Bücher sind Gärten der Worte

Bonner Autoren verwandeln sich im Mittelmeerhaus in Nymphe, Venus und Prometheus

Bonn. Schon als der Kölner Kurfürst noch in Bonn residierte, befanden sich Gärten an der Stelle, wo heute die Botanischen Gärten liegen. Die Hofgesellschaft der Frühen Neuzeit traf sich dort zu Abenden, an denen die Vortragenden die Rollen von symbolträchtigen Gartenfiguren übernahmen, welche die Gärten schmückten.

Anknüpfend an diese Tradition veranstaltete der Freundeskreis Botanische Gärten der Universität Bonn jetzt eine Autorenlesung mit dem Thema "Bücher sind Gärten der Worte" im Mittelmeerhaus der Botanischen Gärten. Die Moderation übernahm Friederike Wappenschmidt die, gemäß der Tradition, jeden Autor als eine Gartenfigur vorstellte.
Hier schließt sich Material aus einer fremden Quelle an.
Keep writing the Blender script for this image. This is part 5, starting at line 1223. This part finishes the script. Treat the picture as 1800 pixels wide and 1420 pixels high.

Hildegard Moos-Heindrichs ist die Quellnymphe, weil sie in einer alten Wassermühle lebt. Sie liest Gedichte unter dem Titel "Sumpf und Wasserpflanzen" vor. Darin schildert sie humorvoll, wie sich die Pflanzen in einem Sumpf über das Jahr entwickeln. Mit singender Stimme erzählt sie von Schlangenwurz und Blumenkresse, und Algen sind für sie Nymphenhaar.

Lili Stollowski ist von Beruf Hebamme und dementsprechend an diesem Abend Demeter, die Göttin der Fruchtbarkeit. Sie widmet sich dem Pantoffeltierchen und berichtet augenzwinkernd, welche Gefahren dem neugeborenen Einzeller in seiner Pfütze drohen. Ein durstiger Hund, der das Pantoffeltierchen mitsamt Wasser in seinen Bauch befördert, ist dabei erst der Anfang der Verwicklungen.

Um den Zauber eines persischen Innenhofs geht es bei Ingrid Stoll, der Felsnymphe Echo. Ihre Worte gleichen einer warmen Sommerbrise, wenn sie schildert, wie eine junge persische Frau über Liebe und Freiheit nachdenkt. Wolfgang Kubin, an diesem Abend kein Geringerer als Prometheus, erzählt in "Halbzeit der Liebe" von einer Reise nach China.

Er schildert das Schicksal eines alten Sommerpalastes, der von Italienern erbaut, von Briten und Franzosen zerstört und von Japanern geplündert wird. Doris Distelmaier-Haas als Venus, führt den Zuhörer in ihrer Erzählung durch die Räume einer Blumenfabrik. Stichpunktartig und hektisch beschreibt sie die Vielzahl von Eindrücken, die auf die Besucherin der Fabrik einwirken.

Angelehnt an eines seiner Gedichte, tritt Ludwig Verbeek als Windgott Zephyr auf. Bei ihm geht es, ganz aktuell, um den Klimawandel. In tragikomischem Tonfall fragt er sich, ob Kondensstreifen dem Klimawandel nützen und warum Schlehen heute nicht mehr süß schmecken.

Monika Lamers, die Gartengöttin Minerva, erinnert sich an "Onkel Bens Garten". Für den Onkel ist der Garten der einzige Ort, an dem er der Tyrannei der Welt entfliehen kann. Zum Abschluss entführt der Schmuckeremit Jürgen August Alt die Zuschauer in seiner Zaubershow in den Garten der Magie.